◆ DATA SEGMENT ◆
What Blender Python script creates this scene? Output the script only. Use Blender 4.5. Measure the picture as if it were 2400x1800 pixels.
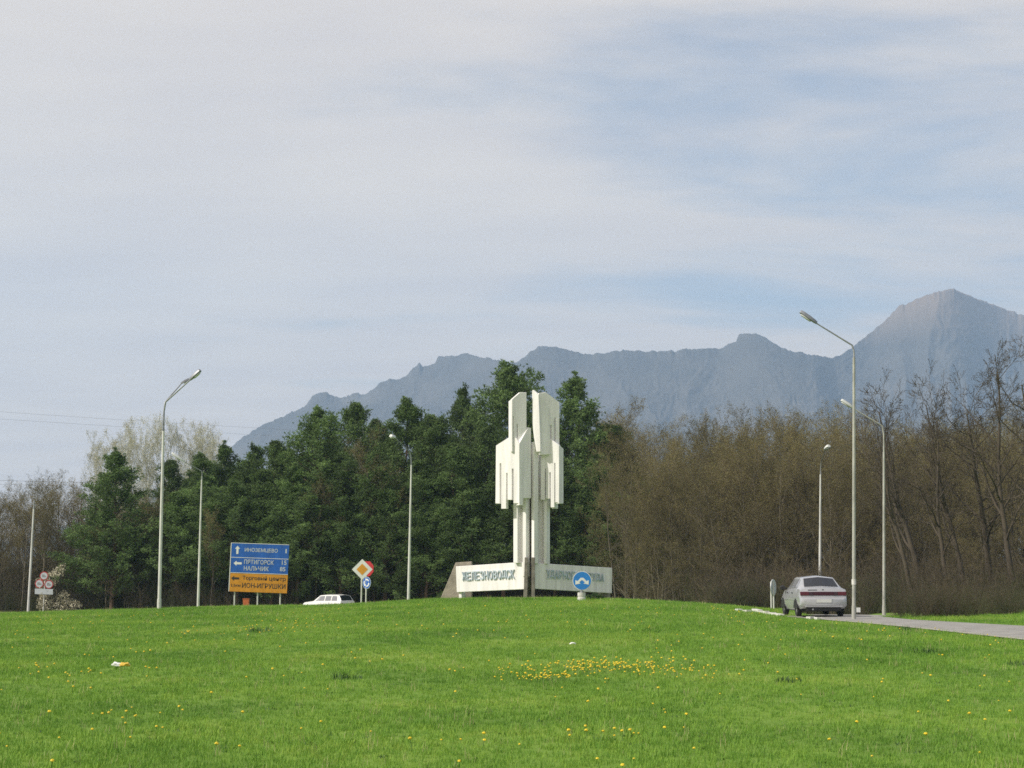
import bpy, bmesh, math, random
import numpy as np
from mathutils import Vector, Matrix, noise as mnoise

for o in list(bpy.data.objects): bpy.data.objects.remove(o)
S = bpy.context.scene
COL = S.collection
R = math.radians

# ---------------------------------------------------------------- camera, world, sun, exposure
F = 4000.0                       # focal length in photo pixels (2400 wide)
CAMZ = 1.7
PITCH = math.atan(450 / F)
cam = bpy.data.cameras.new('camera'); cam.lens = F / 2400 * 36; cam.sensor_width = 36
cam.clip_start = .3; cam.clip_end = 30000
camo = bpy.data.objects.new('camera', cam); COL.objects.link(camo)
camo.location = (0, 0, CAMZ); camo.rotation_euler = (R(90) + PITCH, 0, 0)
S.camera = camo

SUN_AZ, SUN_EL = 68, 40          # degrees to the left of "straight behind the camera", elevation
sdir = Vector((-math.sin(R(SUN_AZ)) * math.cos(R(SUN_EL)), -math.cos(R(SUN_AZ)) * math.cos(R(SUN_EL)), math.sin(R(SUN_EL))))
W = bpy.data.worlds.new('World'); S.world = W; W.use_nodes = True
nt = W.node_tree; N = nt.nodes; L = nt.links
N.clear()
def nd(tree, typ, **kw):
    n = tree.nodes.new(typ)
    for k, v in kw.items(): setattr(n, k, v)
    return n
out = nd(nt, 'ShaderNodeOutputWorld'); bg = nd(nt, 'ShaderNodeBackground'); bg.inputs[1].default_value = .1
sky = nd(nt, 'ShaderNodeTexSky', sky_type='NISHITA'); sky.sun_disc = False
sky.sun_elevation = R(SUN_EL); sky.sun_rotation = math.atan2(sdir.x, sdir.y); sky.air_density = 1.0; sky.dust_density = 1.5
tc = nd(nt, 'ShaderNodeTexCoord'); sep = nd(nt, 'ShaderNodeSeparateXYZ'); L.new(tc.outputs['Generated'], sep.inputs[0])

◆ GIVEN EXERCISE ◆
Lines containing the word "scene" are to be tallied; report only the total.

◆ WORKED SOLUTION ◆
2